Do my perceptions incorporate a shadow element? Without the ability to stand outside of the system of my self and observe my own structure and the structural relations between my self and the other, this is not a directly empirically knowable matter. What I can observe, phenomenologically, is that the source of defect is often outside of my apperceptive awareness. Thus, it seems to lie outside the bounds of my ego, in otherness. It might enter in the mechanisms that underly my consciousness, but be restricted to my realization, and not part of the other in that sense.
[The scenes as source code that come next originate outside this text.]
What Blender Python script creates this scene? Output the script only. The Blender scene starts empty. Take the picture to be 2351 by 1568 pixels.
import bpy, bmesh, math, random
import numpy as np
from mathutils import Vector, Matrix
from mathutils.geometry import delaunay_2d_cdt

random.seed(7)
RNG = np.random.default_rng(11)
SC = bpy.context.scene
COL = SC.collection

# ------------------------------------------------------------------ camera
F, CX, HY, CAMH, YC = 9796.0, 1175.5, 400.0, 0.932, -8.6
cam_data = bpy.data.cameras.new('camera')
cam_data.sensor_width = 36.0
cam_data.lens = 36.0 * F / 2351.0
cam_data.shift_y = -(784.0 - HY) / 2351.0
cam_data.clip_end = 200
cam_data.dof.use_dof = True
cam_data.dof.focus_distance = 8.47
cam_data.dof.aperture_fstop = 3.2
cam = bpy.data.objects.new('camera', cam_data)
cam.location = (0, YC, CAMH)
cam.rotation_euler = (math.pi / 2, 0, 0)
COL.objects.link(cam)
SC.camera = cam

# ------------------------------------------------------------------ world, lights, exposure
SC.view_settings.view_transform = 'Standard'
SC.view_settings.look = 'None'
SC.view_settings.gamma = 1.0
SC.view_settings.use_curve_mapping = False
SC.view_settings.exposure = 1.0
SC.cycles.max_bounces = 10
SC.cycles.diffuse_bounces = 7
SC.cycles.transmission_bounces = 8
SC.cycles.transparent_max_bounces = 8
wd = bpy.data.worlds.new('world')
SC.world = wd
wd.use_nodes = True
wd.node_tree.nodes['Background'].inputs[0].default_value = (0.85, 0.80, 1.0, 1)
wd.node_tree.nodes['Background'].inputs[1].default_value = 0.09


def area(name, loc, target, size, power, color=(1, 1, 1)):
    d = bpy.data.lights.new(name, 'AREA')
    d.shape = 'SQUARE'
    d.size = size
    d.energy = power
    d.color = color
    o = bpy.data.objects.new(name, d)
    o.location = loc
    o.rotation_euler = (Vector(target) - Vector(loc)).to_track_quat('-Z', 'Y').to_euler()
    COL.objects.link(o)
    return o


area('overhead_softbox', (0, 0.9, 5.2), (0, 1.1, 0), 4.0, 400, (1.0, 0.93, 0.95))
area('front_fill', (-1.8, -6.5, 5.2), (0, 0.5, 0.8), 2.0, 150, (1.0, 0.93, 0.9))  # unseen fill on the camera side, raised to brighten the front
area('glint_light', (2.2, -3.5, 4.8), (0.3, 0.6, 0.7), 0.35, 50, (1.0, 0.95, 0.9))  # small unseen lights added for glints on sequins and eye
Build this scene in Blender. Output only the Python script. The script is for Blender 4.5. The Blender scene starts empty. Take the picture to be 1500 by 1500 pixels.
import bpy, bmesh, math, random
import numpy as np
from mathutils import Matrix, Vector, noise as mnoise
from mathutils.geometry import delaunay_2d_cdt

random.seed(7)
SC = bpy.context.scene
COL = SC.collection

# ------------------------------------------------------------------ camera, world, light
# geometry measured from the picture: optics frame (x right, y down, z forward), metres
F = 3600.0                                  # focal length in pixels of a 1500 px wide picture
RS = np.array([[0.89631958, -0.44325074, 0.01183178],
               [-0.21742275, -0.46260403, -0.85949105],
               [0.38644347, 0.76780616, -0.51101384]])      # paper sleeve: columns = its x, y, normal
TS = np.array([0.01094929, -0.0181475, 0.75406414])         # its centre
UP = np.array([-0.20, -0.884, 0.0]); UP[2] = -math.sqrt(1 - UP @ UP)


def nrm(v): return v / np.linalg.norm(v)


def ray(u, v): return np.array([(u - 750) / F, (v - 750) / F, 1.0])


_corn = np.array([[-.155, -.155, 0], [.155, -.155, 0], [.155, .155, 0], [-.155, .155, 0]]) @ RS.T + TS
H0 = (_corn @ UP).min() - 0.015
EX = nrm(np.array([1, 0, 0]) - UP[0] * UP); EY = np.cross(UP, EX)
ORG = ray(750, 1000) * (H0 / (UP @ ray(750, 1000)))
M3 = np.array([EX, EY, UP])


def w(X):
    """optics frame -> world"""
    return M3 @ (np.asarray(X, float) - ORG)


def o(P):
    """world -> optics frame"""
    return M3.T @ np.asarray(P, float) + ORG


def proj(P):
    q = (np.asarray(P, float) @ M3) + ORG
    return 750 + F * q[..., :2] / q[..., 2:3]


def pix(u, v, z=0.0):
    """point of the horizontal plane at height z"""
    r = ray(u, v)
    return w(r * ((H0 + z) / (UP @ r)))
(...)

The Way of Christianity is the sole vehicle revealed to humanity by Christ, by God incarnate, the purest form of the Message, the Logos, of God to humanity as intended by God to convey Truth to us. It’s purpose is to remove the shadow. (”For this purpose was the Son of God manifest: To destroy the works of the evil one.”) I can hypothesize but cannot prove that the shadow is a necessary part of the process of divine self-differentiation in expression, in emanation, into otherness. This is the process that made me an transcendentally apperceptive unitary consciousness distinct and different from the original consciousness, the Logos. If that is the case, then a theodicy is implied: That there is no ultimate, eternal evil, but that the transitory sufferings of the real evil that is present are necessary to our being as beings which can relate to God.
Being so made in the image of God, we relate to each other as echoes of God’s expression to us, through us. Conforming my will to His fulfills the purpose of my existence, and allows me to be a more perfect expression of God to others. We pull each other up, in a bootstrapping process. This is often painful, and flawed, but it is the only process we have been given. Thus, the essentially social nature of the Christian Way.